■ Recorded data ■
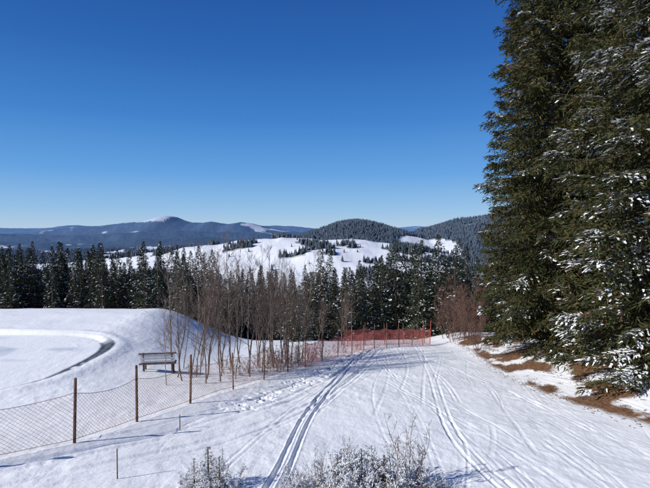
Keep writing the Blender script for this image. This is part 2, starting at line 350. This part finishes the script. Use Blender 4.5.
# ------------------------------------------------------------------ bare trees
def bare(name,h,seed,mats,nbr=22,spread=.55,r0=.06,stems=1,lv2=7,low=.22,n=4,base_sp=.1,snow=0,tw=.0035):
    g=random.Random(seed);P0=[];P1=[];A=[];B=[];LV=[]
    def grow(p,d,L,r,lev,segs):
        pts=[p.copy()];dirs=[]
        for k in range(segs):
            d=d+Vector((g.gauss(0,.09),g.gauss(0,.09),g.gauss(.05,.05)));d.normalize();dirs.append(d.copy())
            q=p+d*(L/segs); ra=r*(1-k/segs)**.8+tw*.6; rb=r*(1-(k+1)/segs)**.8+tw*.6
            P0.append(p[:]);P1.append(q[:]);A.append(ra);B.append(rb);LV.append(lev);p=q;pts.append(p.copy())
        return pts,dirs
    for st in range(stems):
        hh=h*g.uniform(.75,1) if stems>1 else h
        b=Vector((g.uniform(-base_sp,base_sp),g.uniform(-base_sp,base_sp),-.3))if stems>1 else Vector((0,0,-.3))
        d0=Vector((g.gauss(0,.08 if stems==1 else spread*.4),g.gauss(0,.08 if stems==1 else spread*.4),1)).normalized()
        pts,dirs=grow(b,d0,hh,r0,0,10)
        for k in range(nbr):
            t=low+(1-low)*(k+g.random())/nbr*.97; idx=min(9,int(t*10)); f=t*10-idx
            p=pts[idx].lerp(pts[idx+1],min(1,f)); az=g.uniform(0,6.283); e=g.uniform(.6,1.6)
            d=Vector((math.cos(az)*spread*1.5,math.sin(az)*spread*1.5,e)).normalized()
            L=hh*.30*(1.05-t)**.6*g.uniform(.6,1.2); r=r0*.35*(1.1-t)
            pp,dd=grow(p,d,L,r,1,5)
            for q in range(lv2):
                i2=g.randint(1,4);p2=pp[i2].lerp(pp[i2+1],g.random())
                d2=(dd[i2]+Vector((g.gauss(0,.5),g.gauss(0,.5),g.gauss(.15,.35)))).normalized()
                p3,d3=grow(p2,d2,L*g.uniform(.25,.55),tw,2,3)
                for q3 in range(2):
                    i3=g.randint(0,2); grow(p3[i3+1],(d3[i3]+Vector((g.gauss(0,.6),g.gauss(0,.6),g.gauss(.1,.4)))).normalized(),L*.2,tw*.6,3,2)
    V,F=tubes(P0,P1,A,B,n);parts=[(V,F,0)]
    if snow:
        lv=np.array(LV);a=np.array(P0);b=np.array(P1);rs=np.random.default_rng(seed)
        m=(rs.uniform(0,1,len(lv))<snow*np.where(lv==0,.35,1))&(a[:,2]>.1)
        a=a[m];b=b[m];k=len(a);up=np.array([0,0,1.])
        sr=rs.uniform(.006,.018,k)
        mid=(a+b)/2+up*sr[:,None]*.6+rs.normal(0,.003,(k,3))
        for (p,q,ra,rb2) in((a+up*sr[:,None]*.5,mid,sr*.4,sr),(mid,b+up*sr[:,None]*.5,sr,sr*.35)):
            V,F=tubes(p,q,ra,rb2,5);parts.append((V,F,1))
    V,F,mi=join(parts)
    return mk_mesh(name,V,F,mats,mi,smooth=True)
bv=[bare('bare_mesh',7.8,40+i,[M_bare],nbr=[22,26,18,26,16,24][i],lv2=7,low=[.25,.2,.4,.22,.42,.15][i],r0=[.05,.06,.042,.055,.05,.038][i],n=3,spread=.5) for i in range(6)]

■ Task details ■
Keep the pictures out of the copy and return the rest of the data above exactly.

■ Answer to this exercise ■
Keep writing the Blender script for this image. This is part 2, starting at line 350. This part finishes the script. Use Blender 4.5.
# ------------------------------------------------------------------ bare trees
def bare(name,h,seed,mats,nbr=22,spread=.55,r0=.06,stems=1,lv2=7,low=.22,n=4,base_sp=.1,snow=0,tw=.0035):
    g=random.Random(seed);P0=[];P1=[];A=[];B=[];LV=[]
    def grow(p,d,L,r,lev,segs):
        pts=[p.copy()];dirs=[]
        for k in range(segs):
            d=d+Vector((g.gauss(0,.09),g.gauss(0,.09),g.gauss(.05,.05)));d.normalize();dirs.append(d.copy())
            q=p+d*(L/segs); ra=r*(1-k/segs)**.8+tw*.6; rb=r*(1-(k+1)/segs)**.8+tw*.6
            P0.append(p[:]);P1.append(q[:]);A.append(ra);B.append(rb);LV.append(lev);p=q;pts.append(p.copy())
        return pts,dirs
    for st in range(stems):
        hh=h*g.uniform(.75,1) if stems>1 else h
        b=Vector((g.uniform(-base_sp,base_sp),g.uniform(-base_sp,base_sp),-.3))if stems>1 else Vector((0,0,-.3))
        d0=Vector((g.gauss(0,.08 if stems==1 else spread*.4),g.gauss(0,.08 if stems==1 else spread*.4),1)).normalized()
        pts,dirs=grow(b,d0,hh,r0,0,10)
        for k in range(nbr):
            t=low+(1-low)*(k+g.random())/nbr*.97; idx=min(9,int(t*10)); f=t*10-idx
            p=pts[idx].lerp(pts[idx+1],min(1,f)); az=g.uniform(0,6.283); e=g.uniform(.6,1.6)
            d=Vector((math.cos(az)*spread*1.5,math.sin(az)*spread*1.5,e)).normalized()
            L=hh*.30*(1.05-t)**.6*g.uniform(.6,1.2); r=r0*.35*(1.1-t)
            pp,dd=grow(p,d,L,r,1,5)
            for q in range(lv2):
                i2=g.randint(1,4);p2=pp[i2].lerp(pp[i2+1],g.random())
                d2=(dd[i2]+Vector((g.gauss(0,.5),g.gauss(0,.5),g.gauss(.15,.35)))).normalized()
                p3,d3=grow(p2,d2,L*g.uniform(.25,.55),tw,2,3)
                for q3 in range(2):
                    i3=g.randint(0,2); grow(p3[i3+1],(d3[i3]+Vector((g.gauss(0,.6),g.gauss(0,.6),g.gauss(.1,.4)))).normalized(),L*.2,tw*.6,3,2)
    V,F=tubes(P0,P1,A,B,n);parts=[(V,F,0)]
    if snow:
        lv=np.array(LV);a=np.array(P0);b=np.array(P1);rs=np.random.default_rng(seed)
        m=(rs.uniform(0,1,len(lv))<snow*np.where(lv==0,.35,1))&(a[:,2]>.1)
        a=a[m];b=b[m];k=len(a);up=np.array([0,0,1.])
        sr=rs.uniform(.006,.018,k)
        mid=(a+b)/2+up*sr[:,None]*.6+rs.normal(0,.003,(k,3))
        for (p,q,ra,rb2) in((a+up*sr[:,None]*.5,mid,sr*.4,sr),(mid,b+up*sr[:,None]*.5,sr,sr*.35)):
            V,F=tubes(p,q,ra,rb2,5);parts.append((V,F,1))
    V,F,mi=join(parts)
    return mk_mesh(name,V,F,mats,mi,smooth=True)
bv=[bare('bare_mesh',7.8,40+i,[M_bare],nbr=[22,26,18,26,16,24][i],lv2=7,low=[.25,.2,.4,.22,.42,.15][i],r0=[.05,.06,.042,.055,.05,.038][i],n=3,spread=.5) for i in range(6)]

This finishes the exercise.